▶ _SET TASK_
In the lines below, output everything from the first line through the line containing "GRY = ((132, 132, 132), (66, 66, 66), (196, 196, 196))" exactly as it is. Pictures are not part of the output.

▶ _SUPPLIED INFORMATION_
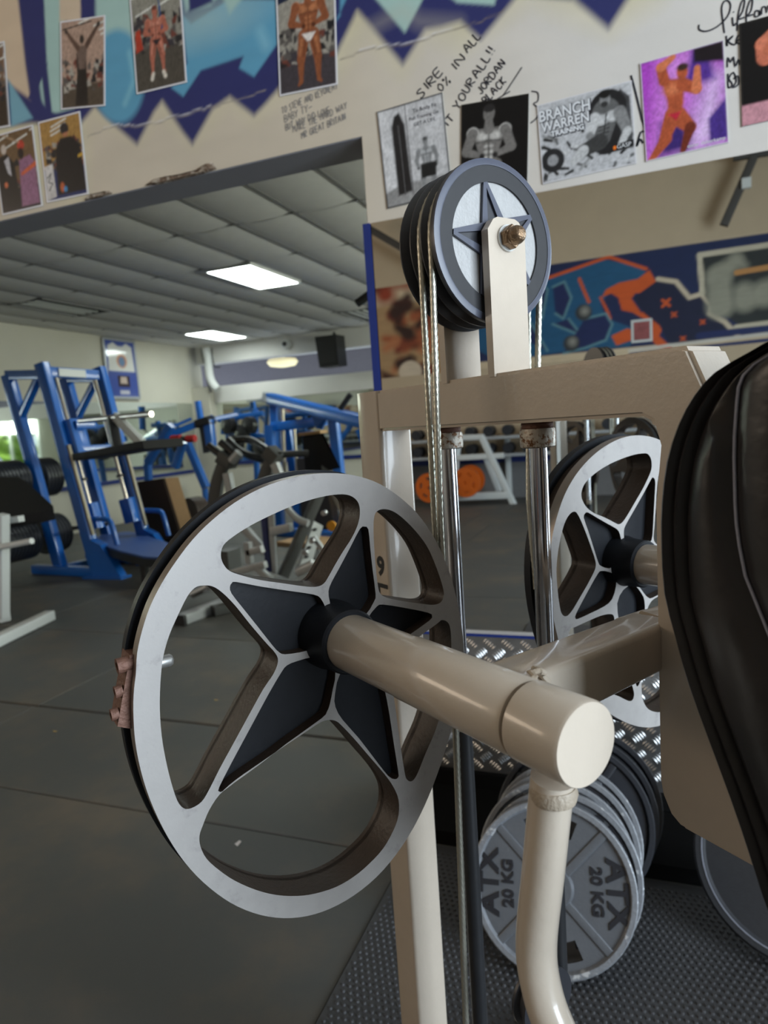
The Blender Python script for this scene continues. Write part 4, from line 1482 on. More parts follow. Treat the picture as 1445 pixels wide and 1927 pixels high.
def ph_costume(c, A_):
    gymbg(c, A_, (108, 82, 54), (30, 26, 30), 0.30, 5)
    c.poly([(0, .1), (A_ * .5, .06), (A_ * .46, .6), (A_ * .3, .74), (A_ * .12, .72), (0, .6)], (22, 20, 22), .012)
    c.ell((A_ * .24, .80), .045, .06, (196, 182, 170))
    c.poly([(A_ * .22, .66), (A_ * .34, .70), (A_ * .36, .45), (A_ * .28, .5)], (188, 184, 188), .008)
    c.poly([(A_ * .52, .05), (A_ * .95, .05), (A_ * .95, .55), (A_ * .85, .66), (A_ * .58, .62)], (146, 100, 128), .012)
    c.ell((A_ * .66, .80), .06, .06, (186, 60, 44))
    c.ell((A_ * .64, .70), .05, .07, (34, 22, 22))
    c.cap((A_ * .62, .45), (A_ * .98, .54), .022, .03, (206, 96, 60))
    c.ell((A_ * .2, .36), .03, .035, (206, 110, 70))
    c.cap((A_ * .25, .98), (A_ * .62, .84), .01, .01, (170, 140, 110))


def ph_coat(c, A_):
    gymbg(c, A_, (168, 128, 70), (34, 48, 96), 0.40, 6)
    c.poly([(A_ * .30, .06), (A_ * .98, .06), (A_ * .92, .62), (A_ * .74, .74), (A_ * .48, .74), (A_ * .34, .6)], (28, 26, 28), .012)
    c.ell((A_ * .6, .84), .07, .075, (44, 40, 42))
    c.poly([(A_ * .54, .79), (A_ * .68, .80), (A_ * .66, .75), (A_ * .58, .74)], (170, 110, 80), .008)
    c.poly([(0.02, .02), (A_ * .26, .05), (A_ * .24, .46), (A_ * .04, .44)], (206, 200, 196), .008)
    c.line([(A_ * .08, .3), (A_ * .18, .34), (A_ * .10, .24), (A_ * .2, .22), (A_ * .1, .14)], .012, (40, 40, 44))
    c.ell((A_ * .42, .15), .035, .06, (190, 96, 56))
    c.ell((A_ * .49, .12), .03, .035, (70, 140, 190))
    c.poly([(A_ * .85, .46), (A_, .48), (A_, .52), (A_ * .85, .5)], (190, 150, 60), .006)


def ph_edge(c, A_):
    gymbg(c, A_, (120, 92, 70), (52, 40, 30), 0.4, 8)


GRY = ((132, 132, 132), (66, 66, 66), (196, 196, 196))


def ph_bag(c, A_):
    c.poly([(0, 0), (A_, 0), (A_, .2), (0, .2)], (150, 148, 146), .02)
    c.poly([(0, .2), (A_, .2), (A_, 1), (0, 1)], (196, 194, 194), .02)
    c.poly([(0, .15), (A_ * .2, .2), (A_ * .16, 1), (0, 1)], (214, 212, 212), .01)
    c.line([(A_ * .43, 0), (A_ * .43, 1)], .012, (120, 118, 118), .006)
    c.noise(.12, 14, 4)
    c.poly([(A_ * .2, .1), (A_ * .42, .12), (A_ * .4, .8), (A_ * .33, .93), (A_ * .25, .9), (A_ * .2, .8)], (40, 38, 38), .012)
    c.line([(A_ * .31, .1), (A_ * .30, .8)], .012, (90, 88, 88))
    figure(c, A_ * .68, .62, .56, 'down', GRY, (34, 34, 34))
    c.poly([(A_ * .57, .22), (A_ * .80, .22), (A_ * .82, .36), (A_ * .58, .36)], (34, 34, 34), .01)


def ph_most(c, A_):
    c.poly([(0, 0), (A_, 0), (A_, 1), (0, 1)], (14, 13, 14), .02)
    figure(c, A_ * .42, .95, 1.35, 'most', ((118, 114, 110), (40, 38, 38), (196, 192, 186)), (12, 12, 12))


def ph_bench(c, A_):
    c.poly([(0, 0), (A_, 0), (A_, 1), (0, 1)], (190, 190, 192), .02)
    r_ = random.Random(5)
    for k in range(40):
        x, z = r_.uniform(0, A_), r_.uniform(0, .6)
        g_ = r_.choice([20, 40, 60, 100, 150, 200])
        c.cap((x, z), (x + r_.uniform(-.15, .15), z + r_.uniform(-.1, .1)), .02, .015, (g_, g_, g_))
    c.poly([(.0, .62), (A_ * .56, .66), (A_ * .56, .95), (0, .93)], (176, 176, 178), .03)
    c.poly([(A_ * .62, .2), (A_ * .98, .2), (A_ * .97, .82), (A_ * .88, .94), (A_ * .78, .8)], (70, 70, 72), .01)
    c.ell((A_ * .13, .27), .15, .15, (40, 40, 42))
    c.ell((A_ * .13, .27), .07, .07, (150, 150, 152))
    # seated figure
    c.cap((A_ * .74, .74), (A_ * .70, .36), .23, .17, (34, 34, 36))
    c.cap((A_ * .72, .70), (A_ * .66, .42), .17, .12, (96, 96, 96))
    c.ell((A_ * .66, .62), .095, .065, GRY[2], .02)
    c.ell((A_ * .79, .64), .095, .065, GRY[2], .02)
    c.line([(A_ * .725, .68), (A_ * .68, .40)], .014, (40, 40, 40))
    for k in range(4):
        c.line([(A_ * (.64 - .004 * k), .54 - .045 * k), (A_ * (.75 - .006 * k), .55 - .045 * k)], .010, (44, 44, 44))
    c.cap((A_ * .60, .66), (A_ * .54, .46), .07, .05, GRY[2])
    c.cap((A_ * .54, .46), (A_ * .60, .36), .05, .04, GRY[0])
    c.cap((A_ * .86, .66), (A_ * .93, .42), .08, .06, GRY[0])
    c.cap((A_ * .93, .42), (A_ * .86, .28), .05, .04, GRY[2])
    c.cap((A_ * .64, .36), (A_ * .46, .30), .10, .08, (60, 60, 60))
    c.cap((A_ * .46, .30), (A_ * .36, .20), .07, .05, GRY[2])
    c.ell((A_ * .72, .86), .065, .085, GRY[0])
    c.ell((A_ * .72, .92), .07, .05, (24, 24, 24))
    c.ell((A_ * .71, .80), .045, .035, (50, 50, 50))
    c.poly([(A_ * .76, .20), (A_ * .99, .22), (A_ * .99, .30), (A_ * .76, .28)], (26, 26, 28), .006)
    c.ell((A_ * .79, .245), .02, .025, (232, 120, 40), .006)


def ph_purple(c, A_):
    c.poly([(0, 0), (A_, 0), (A_, 1), (0, 1)], (172, 70, 190), .02)
    c.poly([(A_ * .10, 0), (A_ * .55, 0), (A_ * .5, .5), (A_ * .9, 1.0), (A_ * .3, 1)], (222, 150, 226), .15, .85)
    c.poly([(A_ * .45, .0), (A_ * .9, 0), (A_, .7), (A_ * .8, .75)], (226, 196, 236), .12, .8)
    c.poly([(A_ * .5, .62), (A_ * .62, .98), (A_ * .82, .98), (A_ * .88, .66)], (84, 48, 140), .04)
    c.poly([(A_ * .15, .0), (A_ * .55, .0), (A_ * .55, .35), (A_ * .2, .35)], (60, 40, 110), .05, .8)
    c.poly([(A_ * .78, .05), (A_, .05), (A_, .45), (A_ * .78, .28)], (70, 46, 128), .02)
    c.poly([(A_ * .64, .86), (A_, .80), (A_, 1), (A_ * .64, 1)], (26, 18, 24), .02)
    R_ = ((176, 84, 52), (112, 46, 30), (212, 120, 80))
    c.cap((A_ * .26, .18), (A_ * .06, .0), .06, .03, R_[0]); c.cap((A_ * .36, .40), (A_ * .24, .18), .085, .055, R_[0])
    c.cap((A_ * .42, .38), (A_ * .56, .24), .09, .06, R_[0]); c.cap((A_ * .56, .24), (A_ * .46, .03), .055, .03, R_[1])
    c.poly([(A_ * .24, .78), (A_ * .52, .74), (A_ * .50, .50), (A_ * .46, .38), (A_ * .30, .38), (A_ * .30, .55)], R_[0], .015)
    c.ell((A_ * .38, .66), .10, .06, R_[2], .02, .7)
    c.cap((A_ * .28, .76), (A_ * .25, .90), .055, .05, R_[0]); c.cap((A_ * .25, .90), (A_ * .40, .97), .045, .03, R_[2])
    c.cap((A_ * .50, .68), (A_ * .66, .60), .065, .05, R_[0]); c.cap((A_ * .66, .60), (A_ * .68, .80), .05, .03, R_[2])
    c.ell((A_ * .50, .80), .055, .075, R_[0]); c.ell((A_ * .51, .85), .055, .035, (60, 40, 34))
    c.poly([(A_ * .30, .42), (A_ * .46, .42), (A_ * .40, .34)], (190, 40, 60), .01)


def ph_right(c, A_):
    c.poly([(0, 0), (A_, 0), (A_, 1), (0, 1)], (12, 10, 12), .02)
    c.poly([(0, 0), (A_, 0), (A_, .2), (0, .2)], (196, 140, 150), .01)
    c.cap((A_ * .32, .62), (A_ * .28, .75), .08, .06, (196, 110, 84)); c.cap((A_ * .28, .75), (A_ * .45, .85), .06, .05, (206, 120, 92))
    figure(c, A_ * .6, .98, .9, 'flex', ((186, 104, 76), (110, 50, 36), (216, 140, 108)), (20, 20, 60))


INK = mat('black_marker_ink', (0.02, 0.02, 0.03), 0.5, var=0.1)
INKG = mat('faded_pencil_ink', (0.27, 0.25, 0.235), 0.7, var=0.1)
PRW = mat('white_print_ink', (0.75, 0.76, 0.78), 0.5, var=0.02)


def ex_bench(q, P, e1, e2, h_, A_):
    pass


def word(txt, size, x, z, sx=1.0, dark=0.0, bold=0.0):
    def fn(q, P, e1, e2, h_, A_):
        o_ = P(A_ * x, z) + (e1 * 0.006 - e2 * 0.006 + V((0, 0.0003, 0))) * (1 if dark else 0) * h_
        text_into(q, txt, size * h_, o_, e1, e2, V((0, -1, 0)), 0, sx=sx, bold=bold * h_)
    return fn


BW_ = [('BRANCH', .19, .29, .84, .86), ('WARREN', .17, .29, .70, .86), ('TRAINING', .09, .31, .595, 1.0)]
BENCH_X = [('lettering_outline', INK, word(t_, s_, x, z, sx, 1, 0.012)) for t_, s_, x, z, sx in BW_] + \
          [('lettering', PRW, word(t_, s_, x, z, sx, 0, 0.004)) for t_, s_, x, z, sx in BW_] + [('lettering', PRW, word('GASP', .075, .885, .248))]


def ex_purple(q, P, e1, e2, h_, A_):
    text_into(q, 'oscar dalterkamp', 0.052 * h_, P(A_ * .74, .055), e1, e2, V((0, -1, 0)), 0)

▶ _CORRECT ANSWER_
The Blender Python script for this scene continues. Write part 4, from line 1482 on. More parts follow. Treat the picture as 1445 pixels wide and 1927 pixels high.
def ph_costume(c, A_):
    gymbg(c, A_, (108, 82, 54), (30, 26, 30), 0.30, 5)
    c.poly([(0, .1), (A_ * .5, .06), (A_ * .46, .6), (A_ * .3, .74), (A_ * .12, .72), (0, .6)], (22, 20, 22), .012)
    c.ell((A_ * .24, .80), .045, .06, (196, 182, 170))
    c.poly([(A_ * .22, .66), (A_ * .34, .70), (A_ * .36, .45), (A_ * .28, .5)], (188, 184, 188), .008)
    c.poly([(A_ * .52, .05), (A_ * .95, .05), (A_ * .95, .55), (A_ * .85, .66), (A_ * .58, .62)], (146, 100, 128), .012)
    c.ell((A_ * .66, .80), .06, .06, (186, 60, 44))
    c.ell((A_ * .64, .70), .05, .07, (34, 22, 22))
    c.cap((A_ * .62, .45), (A_ * .98, .54), .022, .03, (206, 96, 60))
    c.ell((A_ * .2, .36), .03, .035, (206, 110, 70))
    c.cap((A_ * .25, .98), (A_ * .62, .84), .01, .01, (170, 140, 110))


def ph_coat(c, A_):
    gymbg(c, A_, (168, 128, 70), (34, 48, 96), 0.40, 6)
    c.poly([(A_ * .30, .06), (A_ * .98, .06), (A_ * .92, .62), (A_ * .74, .74), (A_ * .48, .74), (A_ * .34, .6)], (28, 26, 28), .012)
    c.ell((A_ * .6, .84), .07, .075, (44, 40, 42))
    c.poly([(A_ * .54, .79), (A_ * .68, .80), (A_ * .66, .75), (A_ * .58, .74)], (170, 110, 80), .008)
    c.poly([(0.02, .02), (A_ * .26, .05), (A_ * .24, .46), (A_ * .04, .44)], (206, 200, 196), .008)
    c.line([(A_ * .08, .3), (A_ * .18, .34), (A_ * .10, .24), (A_ * .2, .22), (A_ * .1, .14)], .012, (40, 40, 44))
    c.ell((A_ * .42, .15), .035, .06, (190, 96, 56))
    c.ell((A_ * .49, .12), .03, .035, (70, 140, 190))
    c.poly([(A_ * .85, .46), (A_, .48), (A_, .52), (A_ * .85, .5)], (190, 150, 60), .006)


def ph_edge(c, A_):
    gymbg(c, A_, (120, 92, 70), (52, 40, 30), 0.4, 8)


GRY = ((132, 132, 132), (66, 66, 66), (196, 196, 196))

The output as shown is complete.